▶ **Instructions to follow**
Where a line in the listing below contains the word "scene", copy that line.

▶ **Data shown**
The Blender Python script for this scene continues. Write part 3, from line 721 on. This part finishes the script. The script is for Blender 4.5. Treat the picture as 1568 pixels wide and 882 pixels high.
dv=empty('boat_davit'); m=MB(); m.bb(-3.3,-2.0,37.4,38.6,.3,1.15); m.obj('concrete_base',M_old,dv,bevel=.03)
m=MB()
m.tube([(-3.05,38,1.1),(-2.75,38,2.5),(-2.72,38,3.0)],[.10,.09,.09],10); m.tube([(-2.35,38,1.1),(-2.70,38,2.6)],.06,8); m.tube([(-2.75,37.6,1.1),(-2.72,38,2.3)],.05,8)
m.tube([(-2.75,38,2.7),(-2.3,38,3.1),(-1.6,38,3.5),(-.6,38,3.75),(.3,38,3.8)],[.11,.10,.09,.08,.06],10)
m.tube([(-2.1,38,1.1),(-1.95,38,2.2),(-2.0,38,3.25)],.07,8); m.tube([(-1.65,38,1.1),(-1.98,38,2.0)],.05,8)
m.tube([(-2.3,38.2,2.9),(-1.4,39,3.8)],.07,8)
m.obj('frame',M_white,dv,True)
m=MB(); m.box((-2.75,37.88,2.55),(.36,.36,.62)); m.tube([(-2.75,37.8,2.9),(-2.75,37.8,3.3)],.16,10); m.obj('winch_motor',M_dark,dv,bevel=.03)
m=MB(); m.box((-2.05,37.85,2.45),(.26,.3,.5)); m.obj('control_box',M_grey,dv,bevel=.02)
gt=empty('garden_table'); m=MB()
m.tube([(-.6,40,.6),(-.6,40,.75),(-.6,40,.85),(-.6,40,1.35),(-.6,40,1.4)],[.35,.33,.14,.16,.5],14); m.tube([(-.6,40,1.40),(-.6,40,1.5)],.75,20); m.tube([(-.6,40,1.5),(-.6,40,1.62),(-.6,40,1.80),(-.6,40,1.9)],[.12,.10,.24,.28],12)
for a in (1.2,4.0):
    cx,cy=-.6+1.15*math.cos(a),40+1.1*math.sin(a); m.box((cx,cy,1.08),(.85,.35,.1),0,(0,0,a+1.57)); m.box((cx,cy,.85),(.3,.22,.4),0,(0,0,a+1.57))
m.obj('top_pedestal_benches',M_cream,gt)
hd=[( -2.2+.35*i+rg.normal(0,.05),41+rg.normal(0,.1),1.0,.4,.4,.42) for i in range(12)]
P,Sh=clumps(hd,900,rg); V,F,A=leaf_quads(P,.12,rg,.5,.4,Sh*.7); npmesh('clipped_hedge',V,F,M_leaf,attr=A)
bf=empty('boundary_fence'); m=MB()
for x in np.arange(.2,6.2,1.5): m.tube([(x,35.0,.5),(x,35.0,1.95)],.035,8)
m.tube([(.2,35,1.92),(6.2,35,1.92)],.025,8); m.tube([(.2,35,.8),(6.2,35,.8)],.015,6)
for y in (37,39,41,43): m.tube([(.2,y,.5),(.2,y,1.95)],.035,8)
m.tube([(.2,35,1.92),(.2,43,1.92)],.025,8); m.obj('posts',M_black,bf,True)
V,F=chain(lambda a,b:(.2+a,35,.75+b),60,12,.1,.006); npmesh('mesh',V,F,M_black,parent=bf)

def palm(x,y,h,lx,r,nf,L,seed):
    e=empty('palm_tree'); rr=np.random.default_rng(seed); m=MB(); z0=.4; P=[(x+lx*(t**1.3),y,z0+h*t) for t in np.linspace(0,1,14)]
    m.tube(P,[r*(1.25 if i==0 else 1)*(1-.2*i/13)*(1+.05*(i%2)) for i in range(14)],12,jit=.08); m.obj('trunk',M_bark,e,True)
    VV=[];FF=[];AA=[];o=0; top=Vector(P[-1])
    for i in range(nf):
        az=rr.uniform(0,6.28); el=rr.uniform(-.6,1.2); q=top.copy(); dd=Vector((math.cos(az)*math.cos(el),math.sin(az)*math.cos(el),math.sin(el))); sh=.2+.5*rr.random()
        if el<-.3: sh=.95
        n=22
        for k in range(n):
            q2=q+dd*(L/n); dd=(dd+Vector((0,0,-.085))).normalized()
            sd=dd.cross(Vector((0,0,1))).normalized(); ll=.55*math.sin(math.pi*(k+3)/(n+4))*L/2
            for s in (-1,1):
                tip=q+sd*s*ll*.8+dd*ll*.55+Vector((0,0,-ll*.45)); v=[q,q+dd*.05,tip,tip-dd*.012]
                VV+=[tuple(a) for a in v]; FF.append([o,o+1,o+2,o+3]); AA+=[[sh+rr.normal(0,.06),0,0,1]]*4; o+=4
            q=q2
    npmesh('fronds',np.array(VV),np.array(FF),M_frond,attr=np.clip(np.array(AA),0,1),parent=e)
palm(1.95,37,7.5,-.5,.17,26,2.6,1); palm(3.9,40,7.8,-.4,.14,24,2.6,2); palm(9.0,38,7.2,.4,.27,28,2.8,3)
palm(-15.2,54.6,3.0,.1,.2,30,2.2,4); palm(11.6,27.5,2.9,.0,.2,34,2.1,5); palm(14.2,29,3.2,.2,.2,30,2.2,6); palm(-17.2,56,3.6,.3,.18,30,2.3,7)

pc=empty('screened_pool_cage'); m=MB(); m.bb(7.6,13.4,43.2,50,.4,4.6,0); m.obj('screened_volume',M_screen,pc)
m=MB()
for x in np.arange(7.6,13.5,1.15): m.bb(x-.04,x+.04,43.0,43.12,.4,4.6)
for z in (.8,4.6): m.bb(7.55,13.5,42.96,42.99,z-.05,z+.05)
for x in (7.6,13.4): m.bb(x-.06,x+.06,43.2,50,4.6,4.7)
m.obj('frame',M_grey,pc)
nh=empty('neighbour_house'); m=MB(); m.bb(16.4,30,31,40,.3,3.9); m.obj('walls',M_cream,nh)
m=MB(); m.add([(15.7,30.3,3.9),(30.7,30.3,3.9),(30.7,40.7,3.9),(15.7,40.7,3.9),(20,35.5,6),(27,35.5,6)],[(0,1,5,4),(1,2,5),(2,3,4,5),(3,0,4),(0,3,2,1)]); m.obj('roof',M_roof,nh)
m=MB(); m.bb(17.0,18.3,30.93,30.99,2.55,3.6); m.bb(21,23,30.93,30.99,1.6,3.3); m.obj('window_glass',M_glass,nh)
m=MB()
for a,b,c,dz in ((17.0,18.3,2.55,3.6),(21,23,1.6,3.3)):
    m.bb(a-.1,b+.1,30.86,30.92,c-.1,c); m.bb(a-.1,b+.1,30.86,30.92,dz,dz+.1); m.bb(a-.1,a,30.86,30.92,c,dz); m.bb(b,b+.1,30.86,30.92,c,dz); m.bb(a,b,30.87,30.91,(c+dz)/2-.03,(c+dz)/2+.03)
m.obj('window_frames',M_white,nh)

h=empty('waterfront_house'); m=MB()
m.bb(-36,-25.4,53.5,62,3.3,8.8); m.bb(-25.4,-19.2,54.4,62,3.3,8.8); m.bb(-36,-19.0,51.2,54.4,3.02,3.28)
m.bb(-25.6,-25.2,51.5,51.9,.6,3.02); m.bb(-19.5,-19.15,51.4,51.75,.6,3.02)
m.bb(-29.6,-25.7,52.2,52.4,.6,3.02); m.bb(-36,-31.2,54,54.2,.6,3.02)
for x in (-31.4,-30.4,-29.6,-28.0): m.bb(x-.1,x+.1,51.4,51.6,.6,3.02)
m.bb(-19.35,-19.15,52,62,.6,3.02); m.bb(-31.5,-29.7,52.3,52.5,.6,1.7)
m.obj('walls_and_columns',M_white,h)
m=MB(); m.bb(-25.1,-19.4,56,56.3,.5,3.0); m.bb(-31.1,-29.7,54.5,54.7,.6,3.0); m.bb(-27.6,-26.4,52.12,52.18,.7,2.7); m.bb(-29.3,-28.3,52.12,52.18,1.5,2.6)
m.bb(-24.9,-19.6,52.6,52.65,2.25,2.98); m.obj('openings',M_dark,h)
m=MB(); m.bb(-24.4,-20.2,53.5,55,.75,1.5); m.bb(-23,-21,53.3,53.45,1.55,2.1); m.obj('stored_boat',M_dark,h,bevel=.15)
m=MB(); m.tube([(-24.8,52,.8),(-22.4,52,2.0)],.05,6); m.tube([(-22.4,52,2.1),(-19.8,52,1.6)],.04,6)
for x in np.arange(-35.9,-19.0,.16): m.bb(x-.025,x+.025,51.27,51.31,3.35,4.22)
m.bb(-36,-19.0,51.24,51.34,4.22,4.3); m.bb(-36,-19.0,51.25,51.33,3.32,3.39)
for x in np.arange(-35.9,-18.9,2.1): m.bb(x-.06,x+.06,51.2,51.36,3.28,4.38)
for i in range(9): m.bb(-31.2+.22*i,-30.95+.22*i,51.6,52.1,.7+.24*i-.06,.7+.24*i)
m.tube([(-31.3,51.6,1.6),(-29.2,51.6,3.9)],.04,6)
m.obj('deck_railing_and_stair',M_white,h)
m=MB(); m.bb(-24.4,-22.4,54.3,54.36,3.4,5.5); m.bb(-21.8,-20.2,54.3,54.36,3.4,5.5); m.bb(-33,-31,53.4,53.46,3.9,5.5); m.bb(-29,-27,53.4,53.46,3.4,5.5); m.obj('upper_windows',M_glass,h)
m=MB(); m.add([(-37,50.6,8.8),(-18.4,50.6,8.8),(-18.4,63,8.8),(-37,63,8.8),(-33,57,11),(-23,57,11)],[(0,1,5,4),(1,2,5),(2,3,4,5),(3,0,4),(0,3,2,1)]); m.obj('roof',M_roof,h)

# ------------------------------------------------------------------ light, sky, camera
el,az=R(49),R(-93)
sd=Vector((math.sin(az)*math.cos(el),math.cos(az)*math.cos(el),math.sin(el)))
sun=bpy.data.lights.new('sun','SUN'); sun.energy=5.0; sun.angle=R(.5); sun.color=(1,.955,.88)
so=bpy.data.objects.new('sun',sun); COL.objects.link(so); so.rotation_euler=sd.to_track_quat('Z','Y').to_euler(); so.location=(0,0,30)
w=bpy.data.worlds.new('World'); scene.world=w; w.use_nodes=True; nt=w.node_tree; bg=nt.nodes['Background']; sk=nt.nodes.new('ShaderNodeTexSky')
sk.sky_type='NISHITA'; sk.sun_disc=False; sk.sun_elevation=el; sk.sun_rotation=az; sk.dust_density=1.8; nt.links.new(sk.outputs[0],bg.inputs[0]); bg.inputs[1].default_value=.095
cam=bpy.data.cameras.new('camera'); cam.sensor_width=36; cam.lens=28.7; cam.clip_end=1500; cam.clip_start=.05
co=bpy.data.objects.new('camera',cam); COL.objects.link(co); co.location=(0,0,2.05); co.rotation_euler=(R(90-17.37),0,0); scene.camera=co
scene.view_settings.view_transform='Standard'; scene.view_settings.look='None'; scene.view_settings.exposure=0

▶ **Task output**
The Blender Python script for this scene continues. Write part 3, from line 721 on. This part finishes the script. The script is for Blender 4.5. Treat the picture as 1568 pixels wide and 882 pixels high.
w=bpy.data.worlds.new('World'); scene.world=w; w.use_nodes=True; nt=w.node_tree; bg=nt.nodes['Background']; sk=nt.nodes.new('ShaderNodeTexSky')
co=bpy.data.objects.new('camera',cam); COL.objects.link(co); co.location=(0,0,2.05); co.rotation_euler=(R(90-17.37),0,0); scene.camera=co
scene.view_settings.view_transform='Standard'; scene.view_settings.look='None'; scene.view_settings.exposure=0